Seules les denrées achetées à titre professionnel, avec certificats vétérinaires, peuvent être importées.

En revanche, ajoute l’Office, «les denrées alimentaires qui proviennent de l’UE ne présentent guère de risque puisque le statut sanitaire des Etats membres est le même que celui de la Suisse.»

Quant aux pêcheurs et chasseurs professionnels, ramener poissons et gibiers sera soumis à des règles très strictes (entreprises agréées, certificats vétérinaires, etc.) dès janvier 2008.

D’ici la fin de l’année, une période transitoire est prévue pour les quantités de moins de 50 kilos destinés à la consommation personnelle, sur présentation d’un permis de pêche ou de chasse du pays visité.

L’importation de nourriture prohibée par des particuliers n’est de loin pas le plus gros problème des douaniers dans les aéroports.

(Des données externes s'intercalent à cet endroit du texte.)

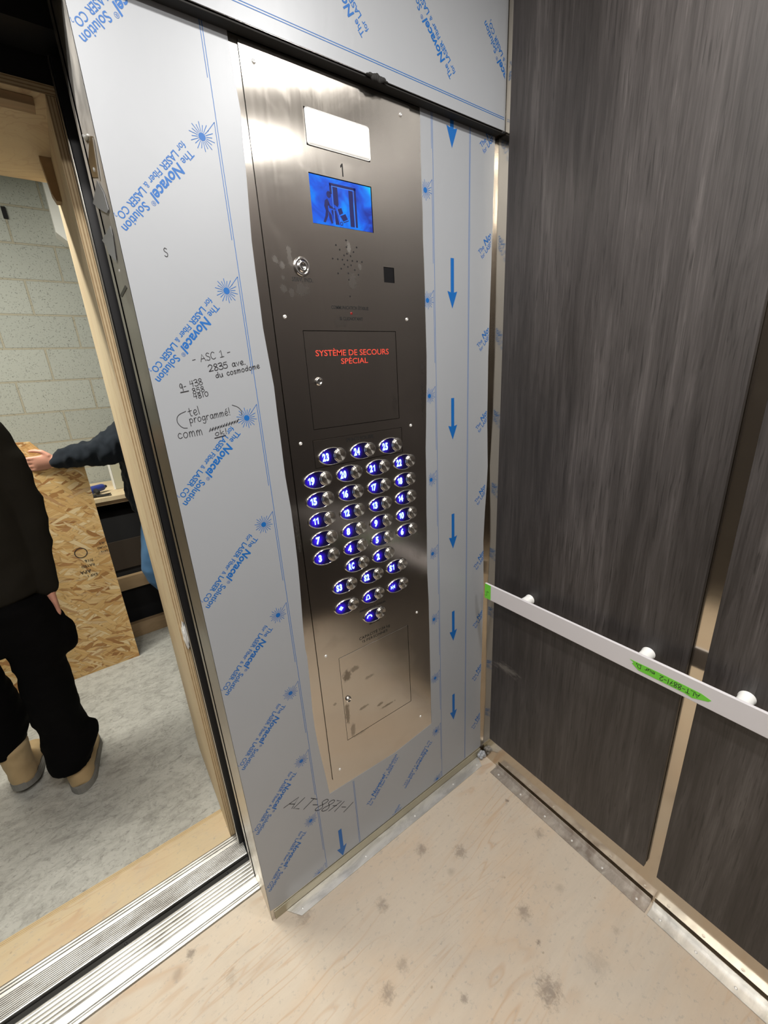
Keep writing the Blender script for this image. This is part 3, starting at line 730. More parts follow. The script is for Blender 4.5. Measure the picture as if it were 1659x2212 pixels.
# ------------------------------------------------------------------ film on the header
b = MB(); b.box(XL, -.0015, -.0267, -.0261, 2.1505, CEIL-.02)
HP = on_front(-.0270)
for dz in (-.0019, .0019):
    put2d(b.bm, [(XL, 2.1755+dz-.0006), (-.006, 2.1755+dz-.0006), (-.006, 2.1755+dz+.0006), (XL, 2.1755+dz+.0006)], [(0, 1, 2, 3)], HP, mi=1)
for k in range(-4, 3):
    novacel(b.bm, (-.202 + PZ*k, 2.201), math.radians(135), HP, [((-.008, 0), (-1, 0)), ((0, CEIL-.03), (0, -1))])
tag(b.build('protective_film', [M['film'], M['blue_ink']], fix=False), 'printed white protective film on the header above the doorway', 'protective film')
t = thing('header_underside_strip', (-.9, -.014, 2.150), 'black strip along the underside of the header', 'gasket')  # black strip gives the header underside its dark tone
MB().box(XL+.02, -.008, -.0235, -.001, 2.1462, 2.1497, .001).build('strip', M['rubber'], t)
b = MB()
for i in range(9):
    x = -.432 + .0055*i; r = .002 + .0045*math.sin(i/8*PI) + .001*random.random()
    b.ball((x, -.0285, 2.1492 + .0012*math.sin(i*2.1)), .0062, .0032, r)
b.build('torn_lump', M['rubber'], t)

# ================================================================== CAR OPERATING PANEL
PANEL = thing('car_operating_panel', (-.498, 0, .385), 'tall brushed steel operating panel with blue-lit floor buttons', 'control panel')
PX0, PX1, PZ0, PZ1, PY = -.692, -.304, .385, 2.140, -.0028
LENS = (-.575, -.421, 2.013, 2.075); DISP = (-.577, -.422, 1.879, 1.968); CAMW = (-.399, -.3675, 1.7795, 1.8125)
D1 = (-.628, -.3705, 1.454, 1.671); MOD = (-.634, -.364, 1.3615, 1.430); D2 = (-.628, -.3725, .5015, .8065)
b = MB(); holed_plate(b, PX0, PX1, PZ0, PZ1, [LENS, DISP, CAMW, D1, MOD, D2], PY, -.0004)
b.build('faceplate', M['steel_front'], PANEL, fix=True)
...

Les contrefaçons de produits de marque, la drogue et l’importation de marchandises destinées à la vente mais que les passagers camouflent en usage soi-disant personnel occupent davantage les douaniers.

L’importation de souvenirs réalisés en matières animales pose aussi problème. Il est conseillé de consulter la liste de la Convention de Washington sur la conservation des espèces (CITES), qui protège quelque 30’000 espèces animales et végétales menacées.